Daily news summary News


Ukrainians living in Prague rally in Wenceslas Square

Several hundred Ukrainians gathered in Prague's Wenceslas Square on Sunday to support Ukraine's opposition presidential candidate Viktor Yushchenko. As well as the demonstrators in Ukraine, the protesters in Prague wore orange scarves, hats and vests, symbolically joining the "Orange Revolution", called after the official colour of the opposition. The activists in Prague were also joined by members of the Belarusian minority and a number of Czech politicians. The activists are planning to keep on meeting outside the Ukrainian embassy in Prague. They also called on the Czech people and parliament to support them in their efforts.

Czech government finally set to decide on Cesky Telecom sale

The Czech government is due to decide on the method of the much-delayed privatisation of the dominant land line operator Cesky Telecom on Wednesday. The sale of the state's 51 percent stake in the company is expected to raise around 2.0 billion euros in what will be the largest privatisation of Prime Minister Stanislav Gross's government. A major cabinet split on which method to choose has only further delayed an already-protracted process. A majority of ministers, including Prime Minister Gross and Finance Minister Bohuslav Sobotka, favour a flotation on the capital markets but several ministers, including Information Technology Minister Vladimir Mlynar, say selling to a strategic investor would be a better long-term option for the company.

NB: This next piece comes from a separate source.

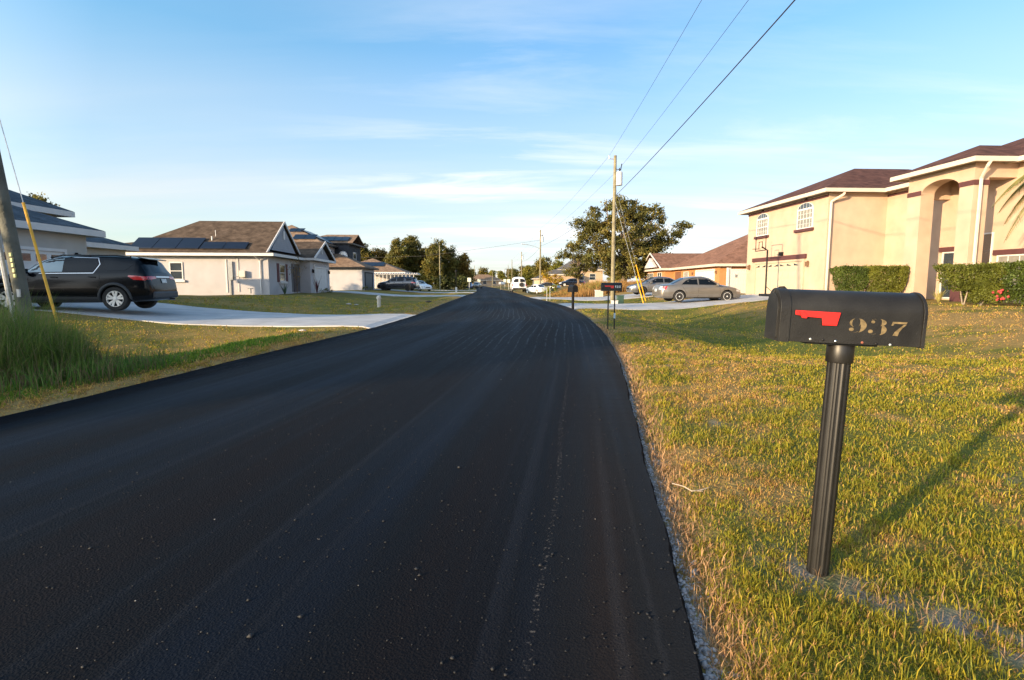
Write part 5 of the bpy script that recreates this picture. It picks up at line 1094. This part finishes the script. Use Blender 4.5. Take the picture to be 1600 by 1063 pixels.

Eurocarprice.com: used cars cheaper in CR than in Euro-zone

The automotive pricing analysis internet server, Eurocarprice.com, has reported that used cars in the Czech Republic are cheaper than in most Western European countries. For example, the price of a three-year old car in the Czech Republic is 16 percent cheaper than the average price in the Euro-zone. The most expensive used cars are being sold in Portugal. On the average, a three-year old car costs around 40 percent of a new car in the Czech Republic.

STEM: Gross's popular support lowest since May 2002

According to the STEM polling agency, the Prime Minister Stanislav Gross enjoys 40 percent of public support which is by some 11 percent less than in September. According to the agency's surveys Mr Gross's popular support is at its lowest since May 2002. He has fallen from second to fifth place on the popularity ladder. The Education Minister Petra Buzkova remains the most popular Czech politician, with 43 percent of public support.

25-year old man confesses to triple murder of family members

A 25-year old man from the village of Tucapy in South Bohemia has confessed to killing both his parents and his brother last Monday. He was detained on Thursday and has been remanded in custody since Saturday. Police say the murder followed a quarrel and long term family disputes were behind the killing. The man now faces a life sentence.


We can expect more overcast skies and rain in the coming days with daytime temperatures ranging from 2 to 7 degrees Celsius.